As I noted last week, the practice of linking executive pay to share price aims to align executives’ interests with shareholders’ interests. Then, it is said, executives will always act in shareholder’s best interests. But the typical share scheme (and tenure of an executive) is much shorter than the life of the firm or the life of investments at the firm. The executives also have much better information on firm performance than shareholders or even board members. As a result, ‘although stock-based compensation induces managers to exert costly effort to increase their firms’ investment opportunities, it also supplies incentives for suboptimal investment policies designed to hide bad news about the firm’s long-term growth.[1] It presents incentives for executives to maximise performance over their tenure and over the term of their stock options, even if this doesn’t maximise long-term performance.

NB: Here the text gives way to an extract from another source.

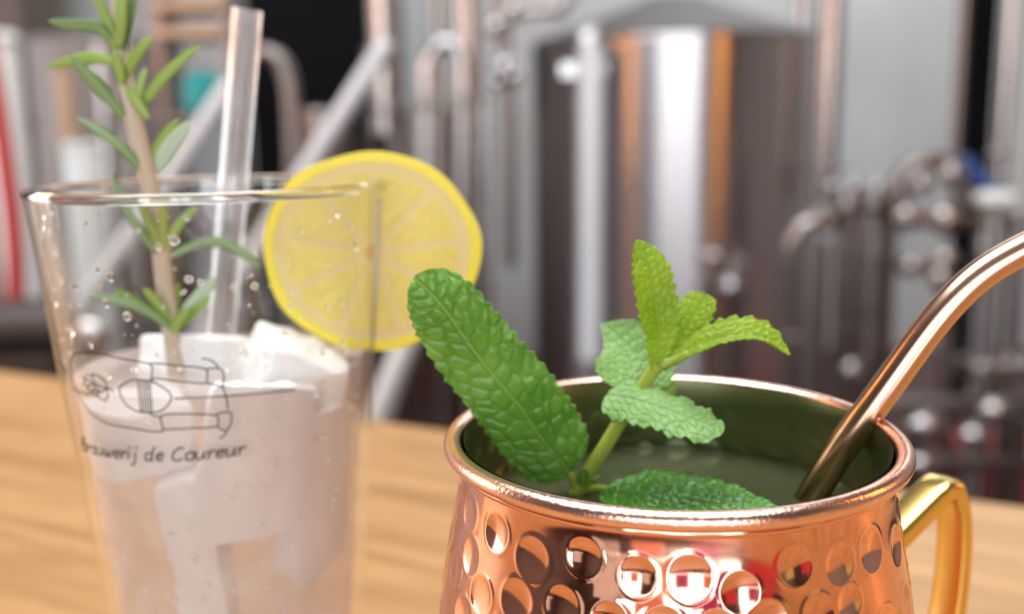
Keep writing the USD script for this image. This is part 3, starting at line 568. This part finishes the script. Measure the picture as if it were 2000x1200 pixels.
# rosemary
ros = thing('rosemary_sprig', 'green rosemary sprig standing in the tall glass', 'rosemary', at(335, 690, .240))
RY = .240
rs = spline([at(350, 800, .236), at(336, 660, .238), at(322, 560, RY), at(306, 430, RY), (at(284, 330, RY)), at(262, 235, RY), at(244, 150, .241), at(232, 60, .242), at(226, -40, .243)], 60)
part(ros, 'stem', tube(rs, np.interp(np.linspace(0, 1, 60), [0, .5, .8, 1], [.0021, .0021, .0019, .0012]), 14), 'rosemary_stem', True, label='pale woody stem')
def needle(pts, w=.0018, m='rosemary_green', seed=0):
    C = spline(pts, 28); u = np.linspace(0, 1, 28); r = w * PchipInterpolator([0, .12, .4, .75, .94, 1], [.50, .78, 1, .86, .42, .04])(u)
    tg = np.gradient(C, axis=0); tg /= np.linalg.norm(tg, axis=1, keepdims=True)
    view = C - EYE; S = np.cross(tg, np.array([.25 * math.sin(seed), 1, .3 * math.cos(seed * 2.1)])); S /= np.linalg.norm(S, axis=1, keepdims=True); N = np.cross(S, tg)
    pr = [(-1, -.10), (-.8, .22), (-.35, .42), (0, .30), (.35, .42), (.8, .22), (1, -.10), (.55, -.32), (0, -.12), (-.55, -.32)]
    v = np.array([[c + s * rr * a + n_ * rr * b for a, b in pr] for c, s, n_, rr in zip(C, S, N, r)]); k = len(pr)
    i, j = np.meshgrid(np.arange(27), np.arange(k), indexing='ij'); qd = np.stack([i * k + j, i * k + (j + 1) % k, (i + 1) * k + (j + 1) % k, (i + 1) * k + j], -1).reshape(-1, 4)
    f = np.vstack([qd[:, [0, 1, 2]], qd[:, [0, 2, 3]]]); ce = np.array([[27 * k, 27 * k + b, 27 * k + b + 1] for b in range(1, k - 1)]); cs = np.array([[0, b + 1, b] for b in range(1, k - 1)])
    at_ = np.tile([.1, .1, .2, .9, .2, .1, .1, .8, .9, .8], (28, 1)).ravel()
    part(ros, 'leaf', (v.reshape(-1, 3), np.vstack([f, ce, cs])), m, 50 if False else True, attr=at_)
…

This problem suggests that there is little chance, given the much longer horizons, of aligning incentives in superannuation using a similar approach. Even independent trustees have a tenure much shorter than the investment horizon of most fund members; it is hard to escape the view they will be most closely focused on performance in the 3 to 5 years that they work at a fund. We might have to rely on more regulation and more unions after all.

But a look back at history suggests that this may be too pessimistic. Stock-based performance schemes are not just a feature of today’s capitalism. Du Pont introduced an executive incentive plan 90 years ago, in 1927, shortly before the first Wall Street crash. Under their “Executive Trusts Plan” Du Pont did not simply gift shares or options to its executives, but rather ‘the company [received] in payment interest-bearing notes running from seven to ten years, with the stock so purchased deposited as security for the payment of the notes…[2] What did this mean? Basically, the executive incurred a long-dated debt (which Du Pont would lend them) to fund the acquisition of the stock, interest on which compounded (or was paid down with dividends). This gave executives a strong incentive to maximise the value of the stock over the lifetime of the debt.[3]

So, executives had their own skin in the game, in the form of an obligation to repay a substantial debt, and a long-term incentive consistent with the tenor of the debt. Unlike the modern executive, they could not escape the debt by simply walking away.

Could you adapt this to superannuation? Senior executives and trustees could be encouraged to ‘buy’ shares in the funds they manage using, perhaps, market-rate compounding loans provided by the fund maturing in, say, 20 or even 30 years. While free to move on, executives and trustees would be precluded from switching these shares to other funds, or precluded from doing so within, say, 15 years. This, alone, would help to align interests. And metrics such as executive staff turnover, the size and longevity of funds held by current staff, the size and longevity of funds held by past staff, and the excess of fund returns to compound interest, might shed some light on what insiders really think about fund performance.

Fanciful, perhaps. But how attractive are alternatives such as a regulation induced ‘one size fits all’?

 

[1] Benmelech R, Kandel E, Veronesi P Stock-Based Compensation and CEO (Dis)Incentives, The Quarterly Journal of Economics, November 2010, 1769-1820, 1770.

[2] Holden R, The Original Management Incentive Schemes, Journal of Economic Perspectives 19 4 (Fall 2005) 135-144, 138.

[3] Even when the scheme was struggling in the Great Depression, the board agreed to defer shortfalls of interest payment and principal for a while but refused to forgive the loans.